Herbert realmente está bastante chocado com o que anda vendo da janela lateral de seu quarto de dormir. Para não deixar que esta revolta se transforme em algo destrutivo, além de distribuir mensagens em suas canções, está fazendo algumas caridades. Acabou de leiloar (via Internet) sua guitarra por R$ 1.800 a fim de angariar fundos para uma instituição de caridade. Juntamente com os colegas do Paralamas também comprou uma Kombi para ajudar um abrigo de crianças. "O meu otimismo é ver pequenos focos aparecendo, pessoas fazendo coisas extraordinárias mesmo com tudo contra. Mesmo com o vetor vontade política apontando para o outro lado. Parece que o preço humano não interessa, mas não posso ser otimista realisticamente", pondera.
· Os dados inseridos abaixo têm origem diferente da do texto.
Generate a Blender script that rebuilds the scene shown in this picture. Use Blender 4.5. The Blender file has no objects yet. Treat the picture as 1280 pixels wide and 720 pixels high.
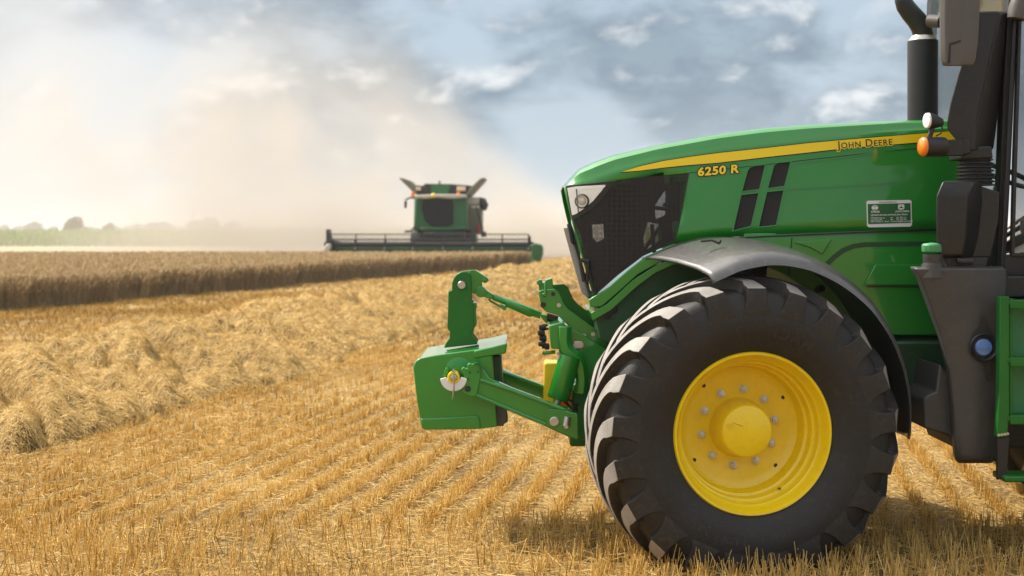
import bpy, bmesh, math, random
import numpy as np
from mathutils import Vector, Matrix
R = math.radians
random.seed(7); rng = np.random.default_rng(11)
scene = bpy.context.scene
col = scene.collection

# ---------------------------------------------------------------- camera, world, sun, exposure
F, CX, HY, H = 1778.0, 640.0, 290.0, 1.82     # focal length in photo pixels, centre column, horizon row, eye height
cd = bpy.data.cameras.new('camera'); cam = bpy.data.objects.new('camera', cd); col.objects.link(cam)
cam.location = (0, 0, H); cam.rotation_euler = (R(90), 0, 0)
cd.sensor_width = 36; cd.lens = 50; cd.shift_y = -70 / 1280; cd.clip_start = .1; cd.clip_end = 9000
cd.dof.use_dof = True; cd.dof.focus_distance = 8.1; cd.dof.aperture_fstop = 2.7
scene.camera = cam
SUN = Vector((-.74, .44, .96)).normalized()   # towards the sun: left, a little behind the tractor
el = math.asin(SUN.z); az = math.atan2(SUN.x, SUN.y)
w = bpy.data.worlds.new('World'); scene.world = w; w.use_nodes = True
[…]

A título de exemplo de toda a inversão de valores que nossa sociedade está vivendo, ele discursa: "Estamos num momento muito polarizado. A molecada de classe extremamente baixa só tem uma opção de ascensão, prestígio, dinheiro e reconhecimento, que é entrar para o crime, cada vez mais cedo. Ao mesmo tempo, as pessoas de posses criam crianças sem pegar ônibus e coisa e tal e aí a gente vê crianças de academias destruindo boates e shows. E nos dois casos, a violência passa por essa coisa hormonal, juvenil, de emoção. E em ambos a trilha sonora é o funk, que é muito machista, sempre colocando a mulher como popozuda. Tem ainda o funk chamado funk real, que só fala de ‘atirei, o olho saiu, o miolo estourou’ e ainda, de um outro lado, uma música derivada do exterior e que várias bandas brasileiras já falam que diz que a mulher é vagabunda, que o negócio é porrada. Então, por isso, quando abri uma janela e ouvi o disco do Moreno Veloso, foi um raio ensolarado. Super bem trabalhado, com poesias em que inclusive a mulher é bem tratada fiquei muito feliz. Não estou condenando esse processo, isso é uma conseqüência da maneira como a gente está vivendo."